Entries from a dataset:
--

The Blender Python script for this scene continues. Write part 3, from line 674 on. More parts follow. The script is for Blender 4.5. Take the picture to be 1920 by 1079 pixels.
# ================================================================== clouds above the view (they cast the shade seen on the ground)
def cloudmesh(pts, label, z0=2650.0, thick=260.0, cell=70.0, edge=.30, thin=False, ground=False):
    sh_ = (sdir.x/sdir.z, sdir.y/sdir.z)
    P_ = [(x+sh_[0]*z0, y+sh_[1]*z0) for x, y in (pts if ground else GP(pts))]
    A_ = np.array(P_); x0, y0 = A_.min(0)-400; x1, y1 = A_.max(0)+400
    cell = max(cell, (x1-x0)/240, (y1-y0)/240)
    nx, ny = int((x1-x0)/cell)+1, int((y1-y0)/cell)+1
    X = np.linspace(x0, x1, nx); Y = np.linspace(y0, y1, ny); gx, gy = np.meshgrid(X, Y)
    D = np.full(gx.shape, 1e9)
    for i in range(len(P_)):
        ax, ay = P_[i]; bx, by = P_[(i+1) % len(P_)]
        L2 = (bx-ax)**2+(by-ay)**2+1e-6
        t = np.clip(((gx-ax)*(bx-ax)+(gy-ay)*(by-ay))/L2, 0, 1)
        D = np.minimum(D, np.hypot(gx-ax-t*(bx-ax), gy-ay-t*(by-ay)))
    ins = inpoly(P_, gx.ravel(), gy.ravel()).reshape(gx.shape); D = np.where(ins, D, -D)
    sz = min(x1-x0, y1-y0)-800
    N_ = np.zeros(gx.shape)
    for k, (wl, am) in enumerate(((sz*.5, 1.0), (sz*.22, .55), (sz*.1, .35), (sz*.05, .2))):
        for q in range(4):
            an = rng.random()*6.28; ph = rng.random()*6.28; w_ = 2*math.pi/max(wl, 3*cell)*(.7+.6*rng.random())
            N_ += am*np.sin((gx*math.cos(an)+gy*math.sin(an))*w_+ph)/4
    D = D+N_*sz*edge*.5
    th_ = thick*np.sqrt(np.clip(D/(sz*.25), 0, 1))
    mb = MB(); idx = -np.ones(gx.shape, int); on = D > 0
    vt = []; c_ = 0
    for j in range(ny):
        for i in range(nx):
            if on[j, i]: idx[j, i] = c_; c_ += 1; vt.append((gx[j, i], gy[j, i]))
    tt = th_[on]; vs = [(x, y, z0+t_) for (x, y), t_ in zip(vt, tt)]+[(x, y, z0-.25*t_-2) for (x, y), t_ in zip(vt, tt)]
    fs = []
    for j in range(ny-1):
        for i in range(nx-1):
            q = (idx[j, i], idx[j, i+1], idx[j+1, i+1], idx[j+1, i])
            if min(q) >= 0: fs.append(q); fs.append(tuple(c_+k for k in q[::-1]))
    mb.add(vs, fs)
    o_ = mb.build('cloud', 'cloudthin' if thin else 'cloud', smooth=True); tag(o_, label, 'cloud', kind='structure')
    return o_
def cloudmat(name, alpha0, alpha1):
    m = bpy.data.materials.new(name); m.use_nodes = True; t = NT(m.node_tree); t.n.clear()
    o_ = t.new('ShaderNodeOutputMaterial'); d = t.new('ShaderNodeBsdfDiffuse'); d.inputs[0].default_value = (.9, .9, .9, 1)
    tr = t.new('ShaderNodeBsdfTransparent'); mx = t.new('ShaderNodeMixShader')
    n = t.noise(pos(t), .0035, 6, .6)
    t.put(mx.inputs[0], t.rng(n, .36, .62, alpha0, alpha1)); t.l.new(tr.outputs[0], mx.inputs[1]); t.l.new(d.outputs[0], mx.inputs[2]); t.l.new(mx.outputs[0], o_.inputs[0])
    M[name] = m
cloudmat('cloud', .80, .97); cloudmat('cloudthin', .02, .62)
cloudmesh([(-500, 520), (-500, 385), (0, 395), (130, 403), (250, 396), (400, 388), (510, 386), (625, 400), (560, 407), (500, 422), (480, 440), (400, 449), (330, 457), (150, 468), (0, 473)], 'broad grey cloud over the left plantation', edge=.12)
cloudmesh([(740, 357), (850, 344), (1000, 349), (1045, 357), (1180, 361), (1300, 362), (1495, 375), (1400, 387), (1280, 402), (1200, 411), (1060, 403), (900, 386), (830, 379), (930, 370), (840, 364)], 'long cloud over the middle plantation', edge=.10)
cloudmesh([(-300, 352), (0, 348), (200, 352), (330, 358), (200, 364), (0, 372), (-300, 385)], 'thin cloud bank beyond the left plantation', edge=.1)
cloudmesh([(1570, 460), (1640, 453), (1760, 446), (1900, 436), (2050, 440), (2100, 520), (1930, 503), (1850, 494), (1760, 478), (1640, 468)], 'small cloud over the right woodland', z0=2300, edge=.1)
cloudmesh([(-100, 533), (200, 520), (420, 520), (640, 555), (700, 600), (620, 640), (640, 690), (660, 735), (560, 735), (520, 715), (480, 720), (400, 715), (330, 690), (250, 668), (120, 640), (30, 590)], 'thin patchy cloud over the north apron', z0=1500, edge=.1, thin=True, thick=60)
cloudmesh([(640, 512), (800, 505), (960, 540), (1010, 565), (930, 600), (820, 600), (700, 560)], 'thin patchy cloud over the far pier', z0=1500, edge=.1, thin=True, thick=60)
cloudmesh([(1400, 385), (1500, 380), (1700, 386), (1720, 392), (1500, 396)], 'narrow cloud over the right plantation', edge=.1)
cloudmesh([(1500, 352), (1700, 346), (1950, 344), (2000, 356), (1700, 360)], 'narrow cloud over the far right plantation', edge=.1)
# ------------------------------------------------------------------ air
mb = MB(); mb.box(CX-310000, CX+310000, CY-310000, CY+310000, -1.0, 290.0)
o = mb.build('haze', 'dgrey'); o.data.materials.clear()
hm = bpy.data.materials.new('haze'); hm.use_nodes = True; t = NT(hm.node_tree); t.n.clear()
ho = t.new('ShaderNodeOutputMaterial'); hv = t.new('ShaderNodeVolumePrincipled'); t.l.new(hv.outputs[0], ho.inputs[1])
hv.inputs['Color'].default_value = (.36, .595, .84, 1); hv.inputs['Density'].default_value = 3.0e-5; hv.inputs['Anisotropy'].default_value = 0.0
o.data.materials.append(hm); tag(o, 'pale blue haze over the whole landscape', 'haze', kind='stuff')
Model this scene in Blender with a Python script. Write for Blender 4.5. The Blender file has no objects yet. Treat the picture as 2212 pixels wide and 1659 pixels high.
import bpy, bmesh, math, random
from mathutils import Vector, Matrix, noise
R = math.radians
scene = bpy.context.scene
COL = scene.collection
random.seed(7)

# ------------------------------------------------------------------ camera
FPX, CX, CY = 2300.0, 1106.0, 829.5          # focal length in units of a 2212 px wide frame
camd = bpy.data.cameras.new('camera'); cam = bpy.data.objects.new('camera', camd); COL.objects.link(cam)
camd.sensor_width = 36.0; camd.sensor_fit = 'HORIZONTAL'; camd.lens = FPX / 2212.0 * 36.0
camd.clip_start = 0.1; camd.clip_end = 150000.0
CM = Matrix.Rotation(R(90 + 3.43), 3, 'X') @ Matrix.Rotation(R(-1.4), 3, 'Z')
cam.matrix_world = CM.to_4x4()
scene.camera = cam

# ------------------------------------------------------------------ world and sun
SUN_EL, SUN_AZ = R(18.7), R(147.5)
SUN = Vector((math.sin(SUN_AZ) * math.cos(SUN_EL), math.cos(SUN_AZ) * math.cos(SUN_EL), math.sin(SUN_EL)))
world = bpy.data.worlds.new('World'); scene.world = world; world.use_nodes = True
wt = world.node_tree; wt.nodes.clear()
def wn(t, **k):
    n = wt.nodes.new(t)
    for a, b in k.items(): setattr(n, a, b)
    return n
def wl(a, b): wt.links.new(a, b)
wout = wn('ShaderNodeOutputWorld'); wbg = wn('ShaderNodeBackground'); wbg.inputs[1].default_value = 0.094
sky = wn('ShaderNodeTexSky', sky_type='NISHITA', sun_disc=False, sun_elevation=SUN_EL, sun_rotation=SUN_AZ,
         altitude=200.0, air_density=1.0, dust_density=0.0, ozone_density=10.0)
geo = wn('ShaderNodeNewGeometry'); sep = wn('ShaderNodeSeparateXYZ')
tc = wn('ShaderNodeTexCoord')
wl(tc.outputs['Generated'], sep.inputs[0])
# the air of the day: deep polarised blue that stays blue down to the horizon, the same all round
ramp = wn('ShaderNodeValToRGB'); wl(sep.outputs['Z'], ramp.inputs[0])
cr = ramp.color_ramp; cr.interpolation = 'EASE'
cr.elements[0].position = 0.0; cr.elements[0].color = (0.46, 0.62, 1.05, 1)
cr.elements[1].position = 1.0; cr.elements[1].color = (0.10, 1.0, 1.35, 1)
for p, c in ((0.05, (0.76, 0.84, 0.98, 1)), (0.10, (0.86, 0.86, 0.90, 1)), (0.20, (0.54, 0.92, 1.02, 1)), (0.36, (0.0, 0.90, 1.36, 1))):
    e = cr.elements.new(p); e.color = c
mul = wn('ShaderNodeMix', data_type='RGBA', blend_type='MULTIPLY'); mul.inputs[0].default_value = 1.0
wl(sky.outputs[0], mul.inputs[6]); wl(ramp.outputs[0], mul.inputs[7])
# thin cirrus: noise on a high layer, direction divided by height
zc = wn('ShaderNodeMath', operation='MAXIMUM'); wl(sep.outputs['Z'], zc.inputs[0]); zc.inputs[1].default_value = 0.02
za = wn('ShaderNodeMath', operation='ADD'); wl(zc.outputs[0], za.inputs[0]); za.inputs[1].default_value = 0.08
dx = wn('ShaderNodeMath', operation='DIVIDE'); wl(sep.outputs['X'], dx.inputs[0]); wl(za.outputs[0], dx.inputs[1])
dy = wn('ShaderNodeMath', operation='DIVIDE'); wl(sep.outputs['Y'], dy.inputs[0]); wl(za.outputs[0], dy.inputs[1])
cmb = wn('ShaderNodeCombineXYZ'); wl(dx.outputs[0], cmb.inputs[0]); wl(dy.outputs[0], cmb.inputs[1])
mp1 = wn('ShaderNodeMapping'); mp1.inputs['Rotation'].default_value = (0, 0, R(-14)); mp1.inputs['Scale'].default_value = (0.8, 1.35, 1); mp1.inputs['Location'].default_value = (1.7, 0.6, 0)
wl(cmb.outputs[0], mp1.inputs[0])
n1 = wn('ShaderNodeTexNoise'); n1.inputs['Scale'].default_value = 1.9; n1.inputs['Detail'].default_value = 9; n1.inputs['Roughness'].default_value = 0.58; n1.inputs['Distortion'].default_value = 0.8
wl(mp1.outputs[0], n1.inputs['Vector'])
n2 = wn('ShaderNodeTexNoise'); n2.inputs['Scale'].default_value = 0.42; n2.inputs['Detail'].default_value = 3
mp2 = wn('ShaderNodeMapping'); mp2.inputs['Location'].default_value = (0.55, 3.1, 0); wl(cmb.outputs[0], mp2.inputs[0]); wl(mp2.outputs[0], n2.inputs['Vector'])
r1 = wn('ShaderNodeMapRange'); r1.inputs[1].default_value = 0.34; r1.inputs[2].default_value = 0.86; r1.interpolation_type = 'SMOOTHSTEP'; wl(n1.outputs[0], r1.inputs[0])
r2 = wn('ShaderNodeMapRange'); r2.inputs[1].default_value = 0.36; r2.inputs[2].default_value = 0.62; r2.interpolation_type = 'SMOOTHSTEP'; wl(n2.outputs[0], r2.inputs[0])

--

:: Your instructions ::
Take the lines from the line with "Model this scene" through the line with "random.seed(7)", both ends included, and give them again exactly, with nothing else.

:: Answer in full ::
Model this scene in Blender with a Python script. Write for Blender 4.5. The Blender file has no objects yet. Treat the picture as 2212 pixels wide and 1659 pixels high.
import bpy, bmesh, math, random
from mathutils import Vector, Matrix, noise
R = math.radians
scene = bpy.context.scene
COL = scene.collection
random.seed(7)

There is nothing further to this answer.